■ Requirement ■
Skipping all pictures, set down the lines of the listing from the first through the one with "S.camera = cam".

■ Recorded information ■
----------

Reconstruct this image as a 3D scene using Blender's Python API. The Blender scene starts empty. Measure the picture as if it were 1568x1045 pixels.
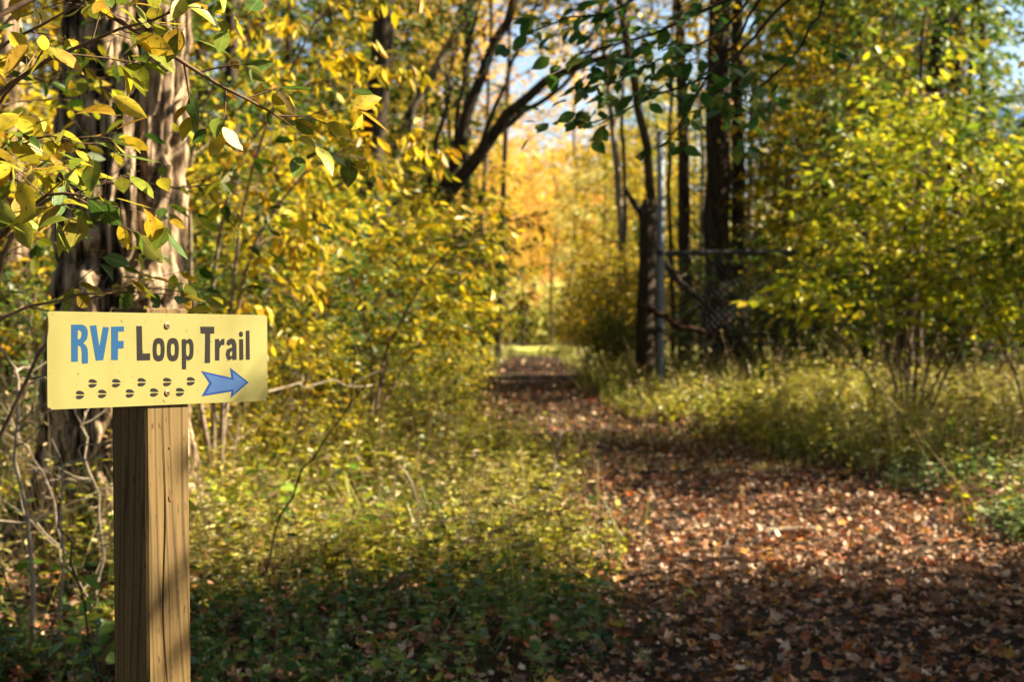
import bpy, math, random
import numpy as np
from mathutils import Vector, Matrix

# ------------------------------------------------------------------ camera, light, exposure
S = bpy.context.scene
COL = S.collection
EYE = 1.2
FPX, CX, CY = 2335.0, 784.0, 522.5
cam_d = bpy.data.cameras.new('camera')
cam = bpy.data.objects.new('camera', cam_d)
COL.objects.link(cam)
cam_d.sensor_width = 23.5
cam_d.lens = 35.0
cam_d.clip_start = 0.05
cam_d.clip_end = 3000
cam.location = (0, 0, EYE)
cam.rotation_euler = (math.radians(90), 0, 0)
cam_d.dof.use_dof = True
cam_d.dof.focus_distance = 2.55
cam_d.dof.aperture_fstop = 4.2
S.camera = cam

SUN_AZ, SUN_EL = math.radians(4), math.radians(35)     # azimuth from +X towards +Y
W = bpy.data.worlds.new('World')
S.world = W
W.use_nodes = True
nt = W.node_tree
bg = nt.nodes['Background']
sky = nt.nodes.new('ShaderNodeTexSky')
sky.sky_type = 'NISHITA'
sky.sun_disc = False
sky.sun_elevation = SUN_EL
sky.sun_rotation = math.pi / 2 - SUN_AZ
sky.air_density = 1.0
sky.dust_density = 1.2
nt.links.new(sky.outputs[0], bg.inputs[0])
bg.inputs[1].default_value = 0.05
sl = bpy.data.lights.new('sun', 'SUN')
sl.energy = 5.0
sl.angle = math.radians(0.5)
sl.color = (1.0, 0.89, 0.66)
so = bpy.data.objects.new('sun', sl)
COL.objects.link(so)
sdir = Vector((math.cos(SUN_EL) * math.cos(SUN_AZ), math.cos(SUN_EL) * math.sin(SUN_AZ), math.sin(SUN_EL)))
so.rotation_euler = (-sdir).to_track_quat('-Z', 'Y').to_euler()
S.view_settings.view_transform = 'Standard'
S.view_settings.look = 'None'
S.view_settings.gamma = 1.0
S.view_settings.exposure = 2.35
S.cycles.max_bounces = 8
S.cycles.transmission_bounces = 5
S.cycles.diffuse_bounces = 1

# ------------------------------------------------------------------ numbers and noise
def smooth(t):
    return t * t * (3 - 2 * t)

_R = np.random.RandomState(5)
_LAT = _R.rand(64, 64)

def vnoise(x, y):
    x = np.asarray(x, float); y = np.asarray(y, float)
    xi = np.floor(x).astype(int); yi = np.floor(y).astype(int)
    fx = smooth(x - xi); fy = smooth(y - yi)
    g = lambda a, b: _LAT[a % 64, b % 64]
    return (g(xi, yi) * (1 - fx) + g(xi + 1, yi) * fx) * (1 - fy) + (g(xi, yi + 1) * (1 - fx) + g(xi + 1, yi + 1) * fx) * fy

PY = [-6, 2, 5, 7, 9.5, 12, 15, 18, 30, 45, 60, 68]
PCX = [0.6, 0.9, 1.45, 1.6, 1.5, 1.1, 0.15, 0.05, 0.4, 0.6, 0.8, 0.9]
PHW = [1.1, 1.15, 1.15, 1.15, 1.15, 1.0, 0.95, 0.95, 0.9, 0.8, 0.7, 0.55]

def path_c(y): return np.interp(y, PY, PCX)
def path_w(y): return np.interp(y, PY, PHW)

def base_z(y):
    return EYE - np.interp(y, [-400, 3, 18, 30, 60, 400], [1.2, 1.2, 0.66, 0.6, 0.5, 0.5])

def path_mask(x, y):
    d = np.abs(x - path_c(y)) / path_w(y) + .5 * (vnoise(np.asarray(x) * 1.9 + 40, np.asarray(y) * 1.9) - .5) + .25 * (vnoise(np.asarray(x) * 6 + 4, np.asarray(y) * 6) - .5)
    return np.clip((1.25 - d) / 0.35, 0, 1)

def ground_z(x, y):
    x = np.asarray(x, float); y = np.asarray(y, float)
    b = 0.10 * (vnoise(x * 0.55 + 7, y * 0.55 + 3) - 0.45) + 0.04 * (vnoise(x * 2.1, y * 2.1) - 0.5)
    m = np.clip((1.25 - np.abs(x - path_c(y)) / path_w(y)) / .35, 0, 1)
    return base_z(y) + b * (1 - m) - 0.02 * m + 0.03 * (1 - m)

def gz(x, y): return float(ground_z(np.array([x]), np.array([y]))[0])
def px2(px, py, Y): return Vector(((px - CX) / FPX * Y, Y, EYE - (py - CY) / FPX * Y))
def gp(px, Y):
    x = (px - CX) / FPX * Y
    return Vector((x, Y, gz(x, Y)))

# ------------------------------------------------------------------ object helpers
def link(name, me, parent=None, mats=()):
    o = bpy.data.objects.new(name, me)
    COL.objects.link(o)
    if parent is not None: o.parent = parent
    for m in mats:
        me.materials.append(m)
    return o

def tag(o, label=None, cat=None, group=None, kind=None):
    if label: o['label'] = label
    if cat: o['category'] = cat
    if group: o['group'] = group
    if kind: o['kind'] = kind
    return o

def thing(name, label, cat, loc=(0, 0, 0), rz=0.0, group=None):
    o = bpy.data.objects.new(name, None)
    COL.objects.link(o)
    o.empty_display_size = 0.1
    o.location = loc
    o.rotation_euler = (0, 0, rz)
    return tag(o, label, cat, group)

def copy_thing(root, loc, rz, scale, label, group=None, mats=None):
    r = root.copy(); COL.objects.link(r)
    r.location = loc; r.rotation_euler = (0, 0, rz); r.scale = scale if hasattr(scale, '__len__') else (scale,) * 3
    r['label'] = label
    if group: r['group'] = group
    for ch in list(root.children):
        c = ch.copy(); COL.objects.link(c); c.parent = r
        c.matrix_parent_inverse = Matrix.Identity(4)
        if mats and ch.name.split('.')[0] in mats:
            c.material_slots[0].link = 'OBJECT'
            c.material_slots[0].material = mats[ch.name.split('.')[0]]
    return r

class Acc:
    """collects vertices and faces, then becomes one mesh"""
    def __init__(s): s.v = []; s.f = []; s.n = 0; s.r = []; s.uv = {}
    def add(s, V, F, rnd=None):
        V = np.asarray(V, float).reshape(-1, 3); F = np.asarray(F, int)
        s.v.append(V); s.f.append(F + s.n); s.n += len(V)
        s.r.append(np.full(len(F), 0.5) if rnd is None else np.asarray(rnd, float))
    def mesh(s, name, shade=True):
        me = bpy.data.meshes.new(name)
        V = np.concatenate(s.v)
        loops = np.concatenate([f.ravel() for f in s.f])
        cnt = np.concatenate([np.full(len(f), f.shape[1]) for f in s.f])
        st = np.concatenate([[0], np.cumsum(cnt)[:-1]])
        me.vertices.add(len(V)); me.vertices.foreach_set('co', V.astype(np.float32).ravel())
        me.loops.add(len(loops)); me.loops.foreach_set('vertex_index', loops.astype(np.int32))
        me.polygons.add(len(cnt)); me.polygons.foreach_set('loop_start', st.astype(np.int32))
        a = me.attributes.new('rnd', 'FLOAT', 'FACE')
        a.data.foreach_set('value', np.concatenate(s.r).astype(np.float32))
        if s.uv:
            U = np.zeros((len(V), 3), np.float32)
            for st_, blk in s.uv.items(): U[st_:st_ + len(blk)] = blk
            me.attributes.new('leaf_pos', 'FLOAT_VECTOR', 'POINT').data.foreach_set('vector', U.ravel())
        me.update(calc_edges=True)
        me.polygons.foreach_set('use_smooth', np.full(len(cnt), shade, bool))
        return me
    def obj(s, name, mats, parent=None, shade=True):
        return link(name, s.mesh(name, shade), parent, mats)

def tube(acc, pts, radii, n=7, cap=True, rough=0.0):
    P = np.asarray(pts, float); R = np.asarray(radii, float)
    T = np.gradient(P, axis=0); T /= np.linalg.norm(T, axis=1)[:, None] + 1e-9
    ref = np.array([0.31, 0.2, 0.93]) if abs(T[0][2]) < 0.9 else np.array([1.0, 0.1, 0])
    A = np.cross(T, ref); A /= np.linalg.norm(A, axis=1)[:, None] + 1e-9
    B = np.cross(T, A)
    th = np.arange(n) * 2 * math.pi / n
    k = len(P)
    rr = R[:, None] * np.ones((1, n))
    if rough:
        rr = rr * (1 + rough * (vnoise(np.arange(n)[None, :] * 1.7 + P[0][0] * 13, np.arange(k)[:, None] * 0.9 + P[0][1] * 7) - 0.5) * 2)
    V = P[:, None, :] + rr[:, :, None] * (np.cos(th)[None, :, None] * A[:, None, :] + np.sin(th)[None, :, None] * B[:, None, :])
    i = np.arange(k - 1)[:, None] * n; j = np.arange(n)[None, :]; j2 = (j + 1) % n
    F = np.stack([i + j, i + j2, i + n + j2, i + n + j], -1).reshape(-1, 4)
    acc.add(V.reshape(-1, 3), F)
    if cap:
        base = acc.n - k * n
        acc.f.append(np.array([[base + (k - 1) * n + q for q in range(n)]])); acc.r.append(np.array([0.5]))

def arr(v): return np.array(v, float)
def unit(v): return v / (np.linalg.norm(v, axis=-1, keepdims=True) + 1e-9)

# leaf templates: (along, side, up) with faces
LEAF6 = (arr([[0, 0, 0], [.28, .2, .05], [.66, .19, .03], [1, 0, -.12], [.66, -.19, .03], [.28, -.2, .05]]),
         [[0, 1, 2, 3], [0, 3, 4, 5]])
LEAF4 = (arr([[0, 0, 0], [.45, .24, .06], [1, 0, -.08], [.45, -.24, .06]]), [[0, 1, 2, 3]])
def _leaf_fine():
    t = [0, .12, .28, .46, .64, .8, .92, 1.0]; w = [.012, .13, .22, .25, .215, .14, .06, .004]
    V = []; F = []
    for a, b in zip(t, w):
        z = -.16 * a * a
        V += [[a, b, z + .28 * b], [a, 0, z], [a, -b, z + .28 * b]]
    for i in range(len(t) - 1):
        q = 3 * i
        F += [[q, q + 1, q + 4, q + 3], [q + 1, q + 2, q + 5, q + 4]]
    V += [[-.16, .008, .03], [-.16, -.008, .03]]
    F += [[len(V) - 2, len(V) - 1, 2, 0]]
    return arr(V), F
LEAF18 = _leaf_fine()
BLADE = (arr([[0, .03, 0], [0, -.03, 0], [.4, .028, .1], [.4, -.028, .1], [.75, .018, .1], [.75, -.018, .1], [1, 0, .0]]),
         [[0, 1, 3, 2], [2, 3, 5, 4], [4, 5, 6, 6]])
def _litter(seed):
    r = random.Random(seed); V = [[0, 0, 0]]; n = 10
    for i in range(n):
        a = 2 * math.pi * i / n
        q = (.5 if i % 2 == 0 else .3) * r.uniform(.75, 1.15)
        x, y = q * math.cos(a) * 1.15, q * math.sin(a) * .85
        V.append([x, y, r.uniform(-.10, .16) + 1.0 * y * y + .5 * x * x])
    return arr(V), [[0, 1 + i, 1 + (i + 1) % n] for i in range(n)]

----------

■ Task solution ■
Reconstruct this image as a 3D scene using Blender's Python API. The Blender scene starts empty. Measure the picture as if it were 1568x1045 pixels.
import bpy, math, random
import numpy as np
from mathutils import Vector, Matrix

# ------------------------------------------------------------------ camera, light, exposure
S = bpy.context.scene
COL = S.collection
EYE = 1.2
FPX, CX, CY = 2335.0, 784.0, 522.5
cam_d = bpy.data.cameras.new('camera')
cam = bpy.data.objects.new('camera', cam_d)
COL.objects.link(cam)
cam_d.sensor_width = 23.5
cam_d.lens = 35.0
cam_d.clip_start = 0.05
cam_d.clip_end = 3000
cam.location = (0, 0, EYE)
cam.rotation_euler = (math.radians(90), 0, 0)
cam_d.dof.use_dof = True
cam_d.dof.focus_distance = 2.55
cam_d.dof.aperture_fstop = 4.2
S.camera = cam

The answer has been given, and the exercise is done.